> **Source excerpt**:
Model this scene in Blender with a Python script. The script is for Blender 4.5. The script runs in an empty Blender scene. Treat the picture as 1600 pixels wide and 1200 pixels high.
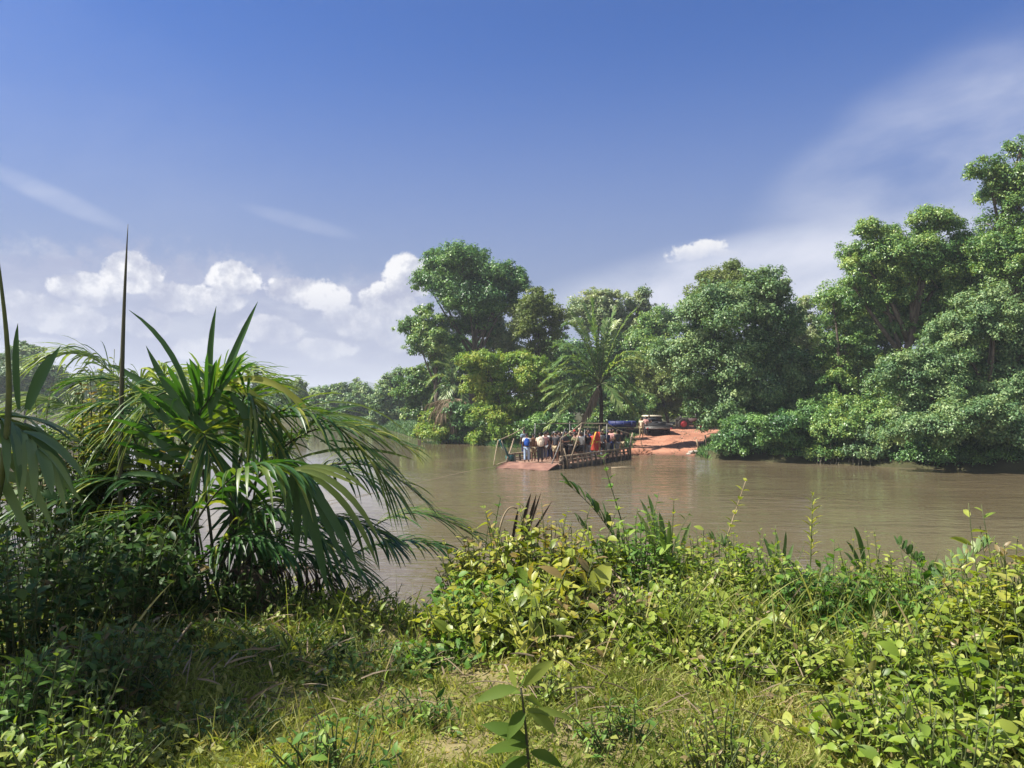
import bpy, bmesh, math, random
import numpy as np
from mathutils import Vector, Matrix

R = math.radians
SC = bpy.context.scene
COL = SC.collection
rng = np.random.default_rng(11)
random.seed(5)

# ------------------------------------------------------------------ camera
EYE = 4.0
PITCH = math.atan(25 / 1200)
cam_d = bpy.data.cameras.new('camera')
cam = bpy.data.objects.new('camera', cam_d)
COL.objects.link(cam)
cam.location = (0, 0, EYE)
cam.rotation_euler = (R(90) + PITCH, 0, 0)
cam_d.sensor_width = 36
cam_d.lens = 27
cam_d.clip_start = 0.05
cam_d.clip_end = 9000
SC.camera = cam
CP, SP = math.cos(PITCH), math.sin(PITCH)


def W(px, py, d):
    """World point at distance d along +Y for a place seen in the photograph."""
    a, b = (px - 800) / 1200, (600 - py) / 1200
    dx, dy, dz = a, CP - b * SP, SP + b * CP
    s = d / dy
    return np.array((dx * s, d, EYE + dz * s))


def azel(px, py):
    p = W(px, py, 1.0) - np.array((0, 0, EYE))
    return math.atan2(p[0], p[1]), math.atan2(p[2], math.hypot(p[0], p[1]))


# ------------------------------------------------------------------ light
SUN_EL, SUN_AZ = R(51), R(-62)       # azimuth from +Y, negative = left of the view
SUN_AZ = R(-96)
SUN_STRENGTH = 5.0
SKY_STRENGTH = 0.10
EXPOSURE = 1.15
sd = Vector((math.sin(SUN_AZ) * math.cos(SUN_EL), math.cos(SUN_AZ) * math.cos(SUN_EL), math.sin(SUN_EL)))
sun_d = bpy.data.lights.new('sun', 'SUN')
sun_d.energy = SUN_STRENGTH
sun_d.angle = R(0.5)
sun_d.color = (1.0, 0.94, 0.84)
sun = bpy.data.objects.new('sun', sun_d)
COL.objects.link(sun)
sun.rotation_euler = sd.to_track_quat('Z', 'Y').to_euler()
sun.location = (0, 0, 60)

SC.view_settings.view_transform = 'Standard'
SC.view_settings.look = 'None'
SC.view_settings.gamma = 1
SC.view_settings.exposure = EXPOSURE
SC.cycles.max_bounces = 7
SC.cycles.diffuse_bounces = 3
SC.cycles.transmission_bounces = 4
SC.cycles.transparent_max_bounces = 6
SC.cycles.use_denoising = True


class NG:
    """Small node-graph writer."""
    def __init__(self, tree):
        self.t = tree
        self.n = tree.nodes
        self.l = tree.links

    def node(self, typ, **kw):
        x = self.n.new(typ)
        for k, v in kw.items():
            setattr(x, k, v)
        return x

    def put(self, sock, v):
        if isinstance(v, bpy.types.NodeSocket):
            self.l.new(v, sock)
        elif v is not None:
            sock.default_value = v

    def m(self, op, a, b=None, c=None, clamp=False):
        x = self.node('ShaderNodeMath', operation=op, use_clamp=clamp)
        for i, v in enumerate((a, b, c)):
            if v is not None:
                self.put(x.inputs[i], v)
        return x.outputs[0]

    def vm(self, op, a, b=None, scale=None):
        x = self.node('ShaderNodeVectorMath', operation=op)
        self.put(x.inputs[0], a)
        if b is not None:
            self.put(x.inputs[1], b)
        if scale is not None:
            self.put(x.inputs['Scale'], scale)
        return x.outputs[0]

    def mix(self, f, a, b, blend='MIX'):
        x = self.node('ShaderNodeMix', data_type='RGBA', blend_type=blend)
        self.put(x.inputs[0], f)
        self.put(x.inputs[6], a if isinstance(a, bpy.types.NodeSocket) else (*a[:3], 1))
        self.put(x.inputs[7], b if isinstance(b, bpy.types.NodeSocket) else (*b[:3], 1))
        return x.outputs[2]

    def noise(self, vec, scale, detail=4, rough=0.55, dist=0.0):
        x = self.node('ShaderNodeTexNoise')
        self.put(x.inputs['Vector'], vec)
        x.inputs['Scale'].default_value = scale
        x.inputs['Detail'].default_value = detail
        x.inputs['Roughness'].default_value = rough
        x.inputs['Distortion'].default_value = dist
        return x.outputs[0]

    def smooth(self, v, lo, hi, to0=0.0, to1=1.0):
        x = self.node('ShaderNodeMapRange', interpolation_type='SMOOTHSTEP')
        self.put(x.inputs[0], v)
        for i, q in zip((1, 2, 3, 4), (lo, hi, to0, to1)):
            self.put(x.inputs[i], q)
        return x.outputs[0]

    def ramp(self, f, stops):
        x = self.node('ShaderNodeValToRGB')
        e = x.color_ramp.elements
        while len(e) < len(stops):
            e.new(0.5)
        for k, (p, c) in zip(e, stops):
            k.position = p
            k.color = (*c, 1)
        self.put(x.inputs[0], f)
        return x.outputs[0]


# ------------------------------------------------------------------ sky
def make_world():
    w = bpy.data.worlds.new('World')
    SC.world = w
    w.use_nodes = True
    g = NG(w.node_tree)
    bg = g.n['Background']
    sky = g.node('ShaderNodeTexSky', sky_type='NISHITA')
    sky.sun_disc = False
    sky.sun_elevation = SUN_EL
    sky.sun_rotation = SUN_AZ
    sky.air_density = 1.0
    sky.dust_density = 0.6
    sky.ozone_density = 2.0
    tc = g.node('ShaderNodeTexCoord')
    d = tc.outputs['Generated']
    sep = g.node('ShaderNodeSeparateXYZ')
    g.put(sep.inputs[0], d)
    X, Y, Z = sep.outputs
    az = g.m('ARCTAN2', X, Y)
    hyp = g.m('SQRT', g.m('ADD', g.m('MULTIPLY', X, X), g.m('MULTIPLY', Y, Y)))
    el = g.m('ARCTAN2', Z, hyp)
    k = 0.87 / SKY_STRENGTH
    base = g.mix(1.0, sky.outputs[0], SKY_TINT, 'MULTIPLY')
    # warp for ragged cloud edges
    n1 = g.noise(d, 9.0, 8, 0.6)
    n2 = g.noise(d, 30.0, 6, 0.6)
    n3 = g.noise(d, 85.0, 5, 0.65)
    wob = g.m('ADD', g.m('MULTIPLY', g.m('SUBTRACT', n1, 0.5), 1.1), g.m('ADD', g.m('MULTIPLY', g.m('SUBTRACT', n2, 0.5), 1.3), g.m('MULTIPLY', g.m('SUBTRACT', n3, 0.5), 0.7)))
    # --- veil of pale air low over the horizon (thin stratus, everywhere)
    veil = g.smooth(el, R(27), R(3))
    veil = g.m('MULTIPLY', veil, VEIL)
    c = g.mix(veil, base, [x * k for x in VEIL_COL])
    # --- cirrus: stretched streaks, upper right and two wisps at left
    cv = g.node('ShaderNodeCombineXYZ')
    g.put(cv.inputs[0], g.m('ADD', g.m('MULTIPLY', az, 3.0), g.m('MULTIPLY', el, 1.0)))
    g.put(cv.inputs[1], g.m('ADD', g.m('MULTIPLY', el, 6.5), g.m('MULTIPLY', az, -1.6)))
    cn = g.noise(cv.outputs[0], 1.7, 7, 0.56, 0.3)

    def blob(px, py, rx, ry, rot=0.0):
        a0, e0 = azel(px, py)
        u = g.m('SUBTRACT', az, a0)
        v = g.m('SUBTRACT', el, e0)
        if rot:
            cr, sr = math.cos(R(rot)), math.sin(R(rot))
            u2 = g.m('ADD', g.m('MULTIPLY', u, cr), g.m('MULTIPLY', v, sr))
            v2 = g.m('ADD', g.m('MULTIPLY', u, -sr), g.m('MULTIPLY', v, cr))
            u, v = u2, v2
        u = g.m('MULTIPLY', u, 1200 / rx)
        v = g.m('MULTIPLY', v, 1200 / ry)
        q = g.m('ADD', g.m('MULTIPLY', u, u), g.m('MULTIPLY', v, v))
        return g.m('SUBTRACT', 1.0, q), v

    for (px, py, rx, ry, rot, amt, lo, hi) in CIRRUS:
        b, _ = blob(px, py, rx, ry, rot)
        f = g.m('MULTIPLY', g.smooth(b, 0.0, 1.0), g.smooth(cn, lo, hi))
        f = g.m('MULTIPLY', f, amt)
        c = g.mix(f, c, [x * k for x in (0.40, 0.415, 0.475)])
    # --- low lilac bank of cloud at the left
    bb, _ = blob(250, 560, 640, 165)
    bank = g.smooth(g.m('ADD', bb, g.m('MULTIPLY', wob, 0.8)), 0.0, 0.5)
    sh = g.smooth(g.noise(g.vm('MULTIPLY', d, (1, 1, 2.6)), 14.0, 7, 0.6), 0.38, 0.68)
    bcol = g.mix(sh, [x * k for x in (0.20, 0.215, 0.31)], [x * k for x in (0.30, 0.315, 0.38)])
    c = g.mix(g.m('MULTIPLY', bank, 0.68), c, bcol)
    # --- cumulus heads
    dens, hgt = None, None
    for (px, py, rx, ry) in CUMULUS:
        b, v = blob(px, py, rx, ry)
        dens = b if dens is None else g.m('SMOOTH_MAX', dens, b, 0.15)
    raw = g.m('ADD', dens, g.m('MULTIPLY', wob, 1.35))
    # light from upper left: compare noise with noise a little towards the sun
    off = g.vm('ADD', d, (-0.012, 0, 0.014))
    m1 = g.noise(off, 9.0, 8, 0.6)
    m2 = g.noise(off, 30.0, 6, 0.6)
    dl = g.m('ADD', g.m('MULTIPLY', g.m('SUBTRACT', n1, m1), 4.2), g.m('MULTIPLY', g.m('SUBTRACT', n2, m2), 2.0))
    lit = g.m('ADD', g.m('ADD', 0.55, dl), g.m('MULTIPLY', raw, -0.12))
    ccol = g.ramp(lit, ((0.0, (0.22 * k, 0.235 * k, 0.315 * k)), (0.45, (0.35 * k, 0.36 * k, 0.405 * k)), (0.8, (0.52 * k, 0.515 * k, 0.515 * k))))
    # soft melt at the foot of the heads
    foot = g.smooth(el, azel(800, 520)[1], azel(800, 440)[1])
    cov = g.smooth(raw, 0.02, 0.42)
    cov = g.m('MULTIPLY', cov, g.m('ADD', 0.42, g.m('MULTIPLY', foot, 0.55)))
    c = g.mix(cov, c, ccol)
    # --- the small bright cloud over the far trees
    b1, v1 = blob(1085, 392, 62, 17, 8)
    b2, _ = blob(1130, 396, 32, 9)
    bs = g.m('MAXIMUM', b1, b2)
    raw2 = g.m('ADD', bs, g.m('MULTIPLY', wob, 1.9))
    lit2 = g.smooth(g.m('ADD', v1, g.m('MULTIPLY', dl, 0.8)), -0.9, 0.5)
    c2 = g.mix(lit2, [x * k for x in (0.33, 0.35, 0.42)], [x * k for x in (0.48, 0.48, 0.49)])
    c = g.mix(g.smooth(raw2, 0.1, 0.55), c, c2)
    # --- broken bright cloud added behind the viewer, out of view, as fill light
    rear = g.smooth(Y, 0.15, -0.45)
    rc = g.smooth(g.noise(d, 3.0, 6, 0.55), 0.36, 0.60)
    c = g.mix(g.m('MULTIPLY', g.m('MULTIPLY', rear, rc), g.smooth(el, R(-2), R(10))), c, [x * k for x in (0.38, 0.38, 0.39)])
    g.put(bg.inputs[0], c)
    bg.inputs[1].default_value = SKY_STRENGTH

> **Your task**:
Starting with the first line of the data above and ending with the line containing "math.atan2(p[2], math.hypot(p[0], p[1]))", please restate every line exactly, leaving images out.

> **Solution for this task**:
Model this scene in Blender with a Python script. The script is for Blender 4.5. The script runs in an empty Blender scene. Treat the picture as 1600 pixels wide and 1200 pixels high.
import bpy, bmesh, math, random
import numpy as np
from mathutils import Vector, Matrix

R = math.radians
SC = bpy.context.scene
COL = SC.collection
rng = np.random.default_rng(11)
random.seed(5)

# ------------------------------------------------------------------ camera
EYE = 4.0
PITCH = math.atan(25 / 1200)
cam_d = bpy.data.cameras.new('camera')
cam = bpy.data.objects.new('camera', cam_d)
COL.objects.link(cam)
cam.location = (0, 0, EYE)
cam.rotation_euler = (R(90) + PITCH, 0, 0)
cam_d.sensor_width = 36
cam_d.lens = 27
cam_d.clip_start = 0.05
cam_d.clip_end = 9000
SC.camera = cam
CP, SP = math.cos(PITCH), math.sin(PITCH)


def W(px, py, d):
    """World point at distance d along +Y for a place seen in the photograph."""
    a, b = (px - 800) / 1200, (600 - py) / 1200
    dx, dy, dz = a, CP - b * SP, SP + b * CP
    s = d / dy
    return np.array((dx * s, d, EYE + dz * s))


def azel(px, py):
    p = W(px, py, 1.0) - np.array((0, 0, EYE))
    return math.atan2(p[0], p[1]), math.atan2(p[2], math.hypot(p[0], p[1]))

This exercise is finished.